Opening up the iron ore export supply side unleased the powerful economic forces of comparative advantage. It allowed the Australian economy to integrate into the newly-industrialising economies of North East Asia. And it was followed, four decades later, by an even bigger Chinese iron ore boom.
Of course, it wouldn’t have happened under the ban on exporting iron ore in the name supporting the local steel industry.
It shows why prospectors, entrepreneurs and investors – rather than politicians, bureaucrats and planners – should be free to work out what Australia does best.

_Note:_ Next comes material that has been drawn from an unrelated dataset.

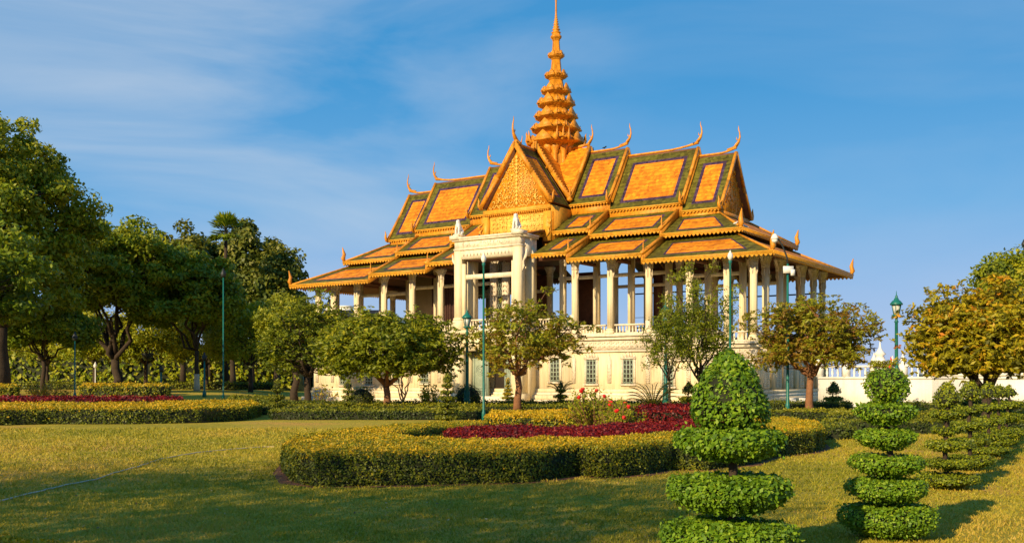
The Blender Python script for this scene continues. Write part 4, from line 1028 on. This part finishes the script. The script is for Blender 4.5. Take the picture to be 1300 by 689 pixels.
def fern_plant(x, d, label, n=16, L=1.7, seed=0, z=.5):
    rg = np.random.default_rng(seed); px_, py_ = P(x, d); e = empty('cycad', (px_, py_, 0)); tag(e, label, 'palm plant')
    g = MB(); g.lathe([(.16,0),(.20,.2),(.15,z)], (0,0,0), 9, 0); g.build('trunk', [M['bark']], e)
    mb = MB()
    for k in range(n):
        a = k*2.4+rg.uniform(-.2,.2); el = rg.uniform(.55,1.35); pts = []
        p = Vector((0,0,z)); 
        for i in range(9):
            t = i/8; ang = el-1.3*t*t; pts.append(p.copy()); p = p+Vector((math.cos(a)*math.cos(ang), math.sin(a)*math.cos(ang), math.sin(ang)))*L/8
        mb.tube(pts, [.02]*8+[.006], 4, 0)
        side = Vector((-math.sin(a), math.cos(a), 0))
        for i in range(1, 9):
            for h_ in (0,.5):
                q = pts[i-1].lerp(pts[i], h_) if i else pts[0]
                for s in (-1, 1):
                    ln = .34*L/1.7*(1-.5*abs(i/8-.4)); tdir = (side*s+Vector((0,0,.25))+(pts[i]-pts[i-1]).normalized()*.7).normalized()
                    c = q+tdir*ln*.5; mb.leaves(np.array([c]), np.array([[0.1,0.1,1.]]), ln, .34, np.array([.85+rg.normal()*.15]), 1, rg, T_=np.array([tdir]))
    mb.build('frond', [M['core'], L_['frangi']], e); return e
fern_plant(829, 47, 'feathery cycad with arching yellow-green fronds beside the red-flowered shrub', n=20, L=1.6, seed=76, z=.85)
fern_plant(712, 69.5, 'small arching cycad behind the ringed topiary at mid pavilion', n=14, L=1.3, seed=77, z=1.2)

# ------------------------------------------------------------------ trees
def tree(px, d, H, label, name='garden_tree', crown=(4,4,2.5), cz=None, nclump=90, per=70, leaf=.3, lw=.42, mt='frangi', tint=.5, seed=0, tr=.2, fork=.3, limbs=6, lean=(0,0), bark='bark', cr=.75, droop=.3, group=None, base=None, hollow=.45, trunk_split=0, whorl=False, flat=.55, cat='tree', xy=None, off=(0,0), redtint=0):
    rg = np.random.default_rng(seed); X, Y = xy if xy else P(px, d)
    e = empty(name, (X, Y, gz(X, Y))); tag(e, label, cat, group)
    rx, ry, rz = crown; czz = cz if cz is not None else H-rz
    C_ = np.array([off[0]+lean[0], off[1]+lean[1], czz])
    # clump centres in the crown volume
    cl = []
    while len(cl) < nclump:
        u = rg.normal(size=3); u /= np.linalg.norm(u)
        if u[2] < -.55: continue
        q = rg.uniform(hollow, 1.0)**.6; s = 1+.16*math.sin(3*math.atan2(u[1],u[0])+seed)+.10*math.sin(5*math.atan2(u[1],u[0])+u[2]*4+seed*2)
        c = C_ + u*np.array([rx,ry,rz])*q*s*(1 if u[2] > 0 else .9)
        cl.append(c)
    cl = np.array(cl)
    g = MB(); fk = Vector((lean[0]*.5, lean[1]*.5, H*fork))
    base_pts = [Vector((0,0,-.1)), Vector((rg.normal()*tr*.3, 0, H*fork*.35)), Vector((lean[0]*.3+rg.normal()*tr*.3, lean[1]*.3, H*fork*.7)), fk]
    g.tube(base_pts, [tr*1.45, tr*1.1, tr*.95, tr*.9], 10, 0)
    nodes = []
    for k in range(limbs):
        a = 2*math.pi*k/limbs+rg.uniform(-.4,.4); q = rg.uniform(.45,.75)
        end = Vector((C_[0]+math.cos(a)*rx*q, C_[1]+math.sin(a)*ry*q, C_[2]+rg.uniform(-.15,.5)*rz))
        if k == 0: end = Vector((C_[0], C_[1], C_[2]+rz*.6))
        pts = []; 
        for i in range(8):
            t = i/7; p = fk.lerp(end, t) + Vector((0,0,-(1-t)*t*(end-fk).length*.18)) + Vector(rg.normal(size=3))*((end-fk).length*.03*(0<i))
            pts.append(p)
        rad = [tr*.62*(1-.85*(i/7))+.01 for i in range(8)]; g.tube(pts, rad, 7, 0)
        nodes += [(p, rad[i]) for i, p in enumerate(pts) if i > 1]
    NP = np.array([tuple(n_[0]) for n_ in nodes])
    for c in cl:
        dd = np.linalg.norm(NP-c, axis=1)+np.maximum(0, NP[:,2]-c[2])*1.5; i = int(np.argmin(dd)); p = Vector(NP[i]); q = Vector(c)
        m_ = (p+q)/2+Vector((0,0,-.06*(q-p).length))+Vector(rg.normal(size=3))*.05*(q-p).length
        g.tube([p, m_, q], [min(nodes[i][1], tr*.22), tr*.11, tr*.04+.004], 5, 0)
    g.build('trunk', [M['bark' if bark == 'lime' else bark]], e)
    if bark == 'lime': g = MB(); g.tube([Vector(p)*.42 for p in base_pts], [tr*1.55, tr*1.3, tr*1.2, tr*1.16], 10, 0); g.build('whitewashed_base', [M['lime']], e)
    mb = MB()
    for c in cl:
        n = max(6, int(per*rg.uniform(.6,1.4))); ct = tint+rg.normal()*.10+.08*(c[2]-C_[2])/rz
        rr = cr*rg.uniform(.65,1.25)
        if whorl:
            k = max(2, n//8)
            wc = c+rg.normal(size=(k,3))*rr*np.array([.6,.6,.35])
            a = rg.uniform(0,6.283,(k,8)); el = rg.uniform(-.75,.55,(k,8))-droop*.5
            T = np.stack([np.cos(a)*np.cos(el), np.sin(a)*np.cos(el), np.sin(el)], axis=2)
            ll = leaf*rg.uniform(.7,1.25,(k,8,1)); Pp = (wc[:,None,:]+T*ll*.5).reshape(-1,3); T = T.reshape(-1,3); ll = ll.reshape(-1)
            Nn = rg.normal(size=(len(T),3))*.7+np.array([0,0,.5])+(c-C_)/np.array([rx,ry,rz])*.45
            tt = ct+rg.normal(size=len(T))*.10+np.repeat(rg.normal(size=k)*.14, 8)
            mb.leaves(Pp, Nn, ll, lw, tt, 0, rg, T_=T)
        else:
            u = rg.normal(size=(n,3)); u /= np.linalg.norm(u, axis=1, keepdims=True); q = rg.random(n)**.4
            p = c+u*q[:,None]*rr*np.array([1,1,flat]); Nn = u*.6+rg.normal(size=(n,3))*.65+np.array([0,0,.25])+(c-C_)/np.array([rx,ry,rz])*.3
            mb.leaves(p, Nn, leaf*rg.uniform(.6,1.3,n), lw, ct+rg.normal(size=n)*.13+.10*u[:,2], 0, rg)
    mb.build('crown', [L_[mt]], e)
    return e
# garden trees in front of the pavilion
GT = 'broad-leaved garden trees before the pavilion'
tree(490, 64, 6.1, 'dense round green tree with short dark trunk left of the portico', crown=(4.6,3.4,2.4), cz=3.95, nclump=220, per=190, leaf=.30, whorl=True, tint=.50, seed=101, tr=.22, fork=.30, limbs=8, cr=.75, group=GT, bark='bark_red', lw=.36)
tree(657, 63, 7.3, 'open-branched tree with bare reddish trunk in front of the portico', crown=(3.9,3.2,2.9), cz=4.55, nclump=112, per=95, leaf=.29, whorl=True, mt='brown', tint=.62, seed=102, tr=.22, fork=.34, limbs=8, cr=.62, group=GT, bark='bark_red', lw=.36, hollow=.3, off=(.7,0))
tree(896, 66, 9.6, 'tall thin airy tree with sparse leaves rising beside the lamp post right of the portico', crown=(2.6,2.4,4.3), cz=5.2, nclump=190, per=50, leaf=.21, whorl=False, mt='frangi', tint=.42, seed=103, tr=.12, fork=.2, limbs=9, cr=.55, group=GT, bark='bark', lean=(-.6,0), hollow=.15, flat=.8)
tree(850, 63.5, 7.2, 'small wispy tree with fine leaves in front of the third right column', crown=(2.0,1.7,3.1), cz=4.4, nclump=110, per=50, leaf=.18, whorl=False, mt='frangi', tint=.34, seed=104, tr=.07, fork=.3, limbs=6, cr=.5, group=GT, bark='bark', hollow=.15, flat=.8)
tree(1029, 58, 7.1, 'rounded brown and olive leaved tree with banded orange trunk at the pavilion right corner', crown=(3.5,3.0,2.8), cz=4.4, nclump=175, per=125, leaf=.26, whorl=True, mt='brown', tint=.55, seed=105, tr=.20, fork=.34, limbs=8, cr=.65, group=GT, bark='bark_red', lw=.36, hollow=.3)
tree(1252, 44, 6.15, 'wide yellow and orange leaved tree in front of the far green mound at right', crown=(2.95,2.8,2.45), cz=3.85, nclump=190, per=175, leaf=.25, whorl=True, mt='yellow', tint=.36, seed=106, tr=.22, fork=.25, limbs=8, cr=.62, group=GT, bark='bark', lw=.40)
tree(1126, 52, 3.3, 'small reddish-green bushy tree behind the round topiary head', crown=(1.0,.9,1.0), cz=2.35, nclump=30, per=60, leaf=.2, mt='brown', tint=.6, seed=107, tr=.06, fork=.3, limbs=4, cr=.4)
tree(391, 76, 8.0, 'mid green tree with light sprays before the left end of the pavilion', crown=(3.3,2.8,3.6), cz=4.6, nclump=150, per=90, leaf=.3, whorl=True, mt='frangi', tint=.34, seed=108, tr=.24, fork=.3, limbs=8, cr=.85)
tree(374, 90, 9.8, 'light green feathery tree left of the pavilion eaves', crown=(3.1,3,2.9), cz=6.7, nclump=110, per=110, leaf=.36, mt='frangi', tint=.52, seed=109, tr=.3, fork=.3, limbs=8, cr=1.2)
tree(512, 74, 4.0, 'thin multi-stemmed dark little tree behind the round green tree', crown=(1.8,1.2,1.0), cz=3.0, nclump=24, per=30, leaf=.25, mt='frangi', tint=.3, seed=110, tr=.09, fork=.15, limbs=6, cr=.5)
# great trees on the left
BT = 'great shade trees on the left'
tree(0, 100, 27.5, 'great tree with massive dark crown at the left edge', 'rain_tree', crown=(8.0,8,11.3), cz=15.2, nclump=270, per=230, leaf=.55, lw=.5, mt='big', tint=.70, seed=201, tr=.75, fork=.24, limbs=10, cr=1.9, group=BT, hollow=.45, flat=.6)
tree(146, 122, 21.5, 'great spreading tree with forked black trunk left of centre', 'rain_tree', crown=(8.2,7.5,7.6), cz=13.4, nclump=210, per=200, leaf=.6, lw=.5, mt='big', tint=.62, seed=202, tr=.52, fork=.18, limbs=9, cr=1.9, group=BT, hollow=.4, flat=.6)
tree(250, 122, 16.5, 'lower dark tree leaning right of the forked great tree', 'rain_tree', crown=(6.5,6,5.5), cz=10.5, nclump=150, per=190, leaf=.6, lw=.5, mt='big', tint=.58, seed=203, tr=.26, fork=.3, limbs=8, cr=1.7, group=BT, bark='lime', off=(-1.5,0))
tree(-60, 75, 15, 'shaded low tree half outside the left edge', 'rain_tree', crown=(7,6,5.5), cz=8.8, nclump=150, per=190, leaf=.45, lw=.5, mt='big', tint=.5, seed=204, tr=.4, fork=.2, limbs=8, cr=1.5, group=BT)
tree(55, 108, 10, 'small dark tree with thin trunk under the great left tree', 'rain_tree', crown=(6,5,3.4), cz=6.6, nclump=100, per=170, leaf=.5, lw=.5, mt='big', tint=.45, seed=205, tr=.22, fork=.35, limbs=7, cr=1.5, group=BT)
for i, (px_, d_, H_, cr_, lab, t_) in enumerate([(232,165,25,(5.5,5,7),'dark clumped evergreen right of the forked tree',.46),(266,172,23.5,(5.5,5,6.5),'dark clumped evergreen below the sugar palm',.40),(320,168,27,(5.8,5,8),'tallest dark clumped evergreen right of the sugar palm',.50),(350,160,22,(4.2,4,7),'rounded dark evergreen nearest the pavilion eaves',.40),(296,160,19,(7,5,7),'low dark evergreen beneath the palm',.36)]):
    tree(px_, d_, H_, lab, 'evergreen_tree', crown=cr_, cz=H_-cr_[2], nclump=95, per=170, leaf=.75, lw=.6, mt='dark', tint=t_+.18, seed=300+i, tr=.4, fork=.35, limbs=7, cr=1.9, group='dark evergreens behind the park', flat=.85, hollow=.5)
for i, (px_, d_, lab) in enumerate([(120,138,'low light green tree behind the forked trunk'),(185,140,'low yellow-green tree behind the crown-topped lamp'),(262,140,'low yellow-green tree right of the whitewashed trunk'),(318,132,'low yellow-green weeping tree by the tall thin lamp'),(60,142,'low light green tree at far left in the background')]):
    tree(px_, d_, 11.5, lab, 'weeping_tree', crown=(5.5,4.5,4.2), cz=6.8, nclump=100, per=150, leaf=.5, lw=.4, mt='big', tint=.85, seed=320+i, tr=.25, fork=.3, limbs=7, cr=1.6, group='low yellow-green trees at the back', flat=.9)
tree(1338, 100, 14.6, 'huge smooth dense green tree crown rising at the right edge', 'banyan_tree', crown=(10,8,10.6), cz=3.0, nclump=560, per=220, leaf=.42, lw=.55, mt='row', tint=.55, seed=330, tr=.8, fork=.2, limbs=10, cr=1.4, hollow=.9, flat=.7)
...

It all underlines, for example, the folly of planning regulations that today choke off the supply of new housing, restrict choice and so make housing unaffordable for young people.
History may similarly judge today’s government ban on zero-emissions baseload nuclear power as we try to decarbonise Australia’s fossil-fuel economy.
Likewise for limiting the domestic supply of gas, a reliable backup for irregular solar and wind.
Anthony Albanese now laughs off journalists’ questions about his 2022 renewables promise to reduce household power bills by $275 a year.
And, as we lose our cheap energy advantage, government bailouts of steel works, lead smelters and copper smelters are locking taxpayers into a loss-making Future Subsidised in Australia.
Back in 1964, WA Premier David Brand and Industry Minister Charles Court said that nothing prevented CRA and Hamersley Iron making an immediate start on building the Pilbara’s massive iron ore mines.
Just think of how hard it is today to build a new mine or even extend an already developed gas field such as the North West Shelf.
Australia is one of the world’s highest income economies. But we’ll lose this prosperity – this supply side abundance – if we forget the lessons of how we got there in the first place.